Gaar,

I'd like to know how one speaks in "an almost confidential tone" to
60,000 people with the media present. That's some trick. LOL!

>>"Promised Sunday he will fix the nation's economy if voters give the GOP four 
>>more years in the White House". <<
 WHOA, she forgot to mention the $700 billion in tax-payer money!

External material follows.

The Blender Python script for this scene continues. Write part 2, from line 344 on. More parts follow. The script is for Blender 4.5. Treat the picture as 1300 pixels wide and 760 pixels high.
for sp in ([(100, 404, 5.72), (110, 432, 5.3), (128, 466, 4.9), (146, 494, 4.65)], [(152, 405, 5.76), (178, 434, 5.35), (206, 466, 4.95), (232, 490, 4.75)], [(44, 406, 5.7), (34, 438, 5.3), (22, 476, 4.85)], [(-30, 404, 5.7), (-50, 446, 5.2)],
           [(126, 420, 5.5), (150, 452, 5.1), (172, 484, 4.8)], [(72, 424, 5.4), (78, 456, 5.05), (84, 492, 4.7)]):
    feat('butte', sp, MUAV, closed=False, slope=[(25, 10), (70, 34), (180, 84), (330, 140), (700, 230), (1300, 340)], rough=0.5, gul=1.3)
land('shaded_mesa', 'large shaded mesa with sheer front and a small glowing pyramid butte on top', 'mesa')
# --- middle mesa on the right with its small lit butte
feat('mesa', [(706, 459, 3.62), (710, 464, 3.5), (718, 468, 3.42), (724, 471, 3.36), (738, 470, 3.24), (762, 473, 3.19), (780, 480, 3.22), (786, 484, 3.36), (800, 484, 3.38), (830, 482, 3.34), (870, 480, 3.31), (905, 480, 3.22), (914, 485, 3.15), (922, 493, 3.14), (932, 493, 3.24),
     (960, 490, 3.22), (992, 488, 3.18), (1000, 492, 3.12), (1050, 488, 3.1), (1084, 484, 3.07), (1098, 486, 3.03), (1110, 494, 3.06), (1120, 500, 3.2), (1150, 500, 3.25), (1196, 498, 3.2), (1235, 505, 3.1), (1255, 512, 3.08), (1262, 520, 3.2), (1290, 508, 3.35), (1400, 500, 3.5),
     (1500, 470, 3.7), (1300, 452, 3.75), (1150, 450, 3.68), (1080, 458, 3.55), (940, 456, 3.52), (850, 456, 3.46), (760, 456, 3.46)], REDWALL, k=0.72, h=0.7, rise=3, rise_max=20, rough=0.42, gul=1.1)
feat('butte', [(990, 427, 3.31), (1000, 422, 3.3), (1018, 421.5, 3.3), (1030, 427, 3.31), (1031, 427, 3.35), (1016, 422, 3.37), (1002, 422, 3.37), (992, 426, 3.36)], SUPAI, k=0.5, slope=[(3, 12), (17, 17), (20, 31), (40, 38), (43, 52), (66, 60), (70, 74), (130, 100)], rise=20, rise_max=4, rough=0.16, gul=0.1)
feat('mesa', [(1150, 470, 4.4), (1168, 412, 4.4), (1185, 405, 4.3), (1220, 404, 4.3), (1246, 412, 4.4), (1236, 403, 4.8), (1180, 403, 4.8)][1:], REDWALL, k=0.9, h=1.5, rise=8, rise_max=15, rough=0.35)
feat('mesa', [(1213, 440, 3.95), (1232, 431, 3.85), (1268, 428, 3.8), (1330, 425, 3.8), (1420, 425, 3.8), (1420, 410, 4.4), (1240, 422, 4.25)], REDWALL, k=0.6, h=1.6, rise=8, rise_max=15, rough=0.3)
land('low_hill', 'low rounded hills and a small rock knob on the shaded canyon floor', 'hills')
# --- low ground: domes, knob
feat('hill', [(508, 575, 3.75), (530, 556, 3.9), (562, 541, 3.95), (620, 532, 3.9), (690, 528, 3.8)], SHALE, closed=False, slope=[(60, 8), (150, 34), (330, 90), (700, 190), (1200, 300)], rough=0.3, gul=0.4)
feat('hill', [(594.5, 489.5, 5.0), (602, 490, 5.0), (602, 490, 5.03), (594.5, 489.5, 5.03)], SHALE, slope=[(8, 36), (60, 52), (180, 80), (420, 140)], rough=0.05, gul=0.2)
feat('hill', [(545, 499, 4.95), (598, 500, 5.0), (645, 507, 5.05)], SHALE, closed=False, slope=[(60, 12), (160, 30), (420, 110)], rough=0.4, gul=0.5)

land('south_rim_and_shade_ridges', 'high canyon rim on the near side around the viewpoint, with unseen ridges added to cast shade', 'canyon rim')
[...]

On Sep 22, 9:15 am, Gaar <[EMAIL PROTECTED]> wrote:
> http://news-press.com/apps/pbcs.dll/article?AID=/20080921/NEWS0107/80...
>
> THE VILLAGES -- Republican vice presidential nominee Sarah Palin told
> wildly cheering, flag-waving, chanting supporters that John McCain is
> "the only great man in this race" and promised Sunday he will fix the
> nation's economy if voters give the GOP four more years in the White
> House.
>
> "He won't say this, so I'll say it for him," the Alaska governor said
> in an almost confidential tone at the close of her first Florida stump
> speech. "There is only one man in this election who has ever really
> fought for you. John McCain wore the uniform of his country for 22
> years -- talk about tough."
>
> The Villages, a vast, upscale planned community north of Orlando, has
> about 70,000 mostly adult residents -- many of them military retirees
> -- who vote reliably Republican in statewide races. Tens of thousands
> inched along roads into the picturesque town square of the complex,
> where they stood in sweltering heat for about four hours as local GOP
> officials and a country band revved up the crowd.
>
> "Sa-Rah! Sa-Rah!" they chanted at every mention of her name,
> applauding loudly and waiving tiny American flags that were
> distributed -- along with free water bottles -- by local volunteers.
> The fire chief estimated the crowd at 60,000.
>
> Admiring throngs mobbed the Palin family's arrival and departure,
> snapping souvenir pictures. Autograph seekers thrust campaign signs,
> caps with the McCain-Palin logo and copies of magazines with her face
> on their covers, and the Palins responded warmly.
>
> Palin, her husband and three of their children arrived in Orlando but
> spent a family day at Disney World, she said as she introduced her
> entourage to the enthusiastic crowd. She joked about similarities and
> differences of the two states at opposite corners of America, but was
> all business when she focused on the need for a large voter turnout in
> a hotly contested state with 27 electoral votes.
>
> Recent polls have given the McCain-Palin ticket a single-digit edge
> but Florida is clearly up for grabs. Sen. Barack Obama, D-Ill.,
> campaigned from Jacksonville to Miami late last week and the Democrats
> have mobilized a massive volunteer effort statewide. McCain, who led
> the Jan. 29 state primary with a big boost from popular Gov. Charlie
> Crist, has strong support in the vital I-4 corridor and across North
> Florida, where conservative southerners tend to register as Democrats
> but vote Republican in statewide races.
>
> In a theme Palin would pound home, GOP Chairman Jim Greer Greer said
> Obama and his running mate, Delaware Sen. Joe Biden, have records of
> voting for higher taxes and have said on the campaign trail that they
> would increase regulation of financial markets.
>
> "John MCain and I are going to take our case for reform to every voter
> in every background and every party, or no party at all," said Palin.
> "We're going to Washington to shake things up."
>
> She said "John McCain warned Congress that we needed to do something
> before these problems became a crisis," but that Washington --
> including Obama and Biden -- did not act for months as financial
> giants teetered and toppled.
>
> "Americans are caught in kind of a perfect storm between high taxes,
> high gas prices, greed on Wall Street and a shortage of courage in
> Washington," she said. "But we need new leadership in Washington -- we
> need serious reform on Wall Street."
>
> Palin, whose son shipped out for Iraq this month, made a point of
> asking veterans and military members in the crowd to raise their hands
> for a round of applause.
>
> Then she recalled that McCain took an early, unpopular stance in
> support of the Iraq troop surge, a policy shift now widely credited
> with stabilizing Iraq. "That's the kind of man I want as commander in
> chief," she shouted, as applause and whoops rose in the town square.
> "John McCain is the only great man in this race."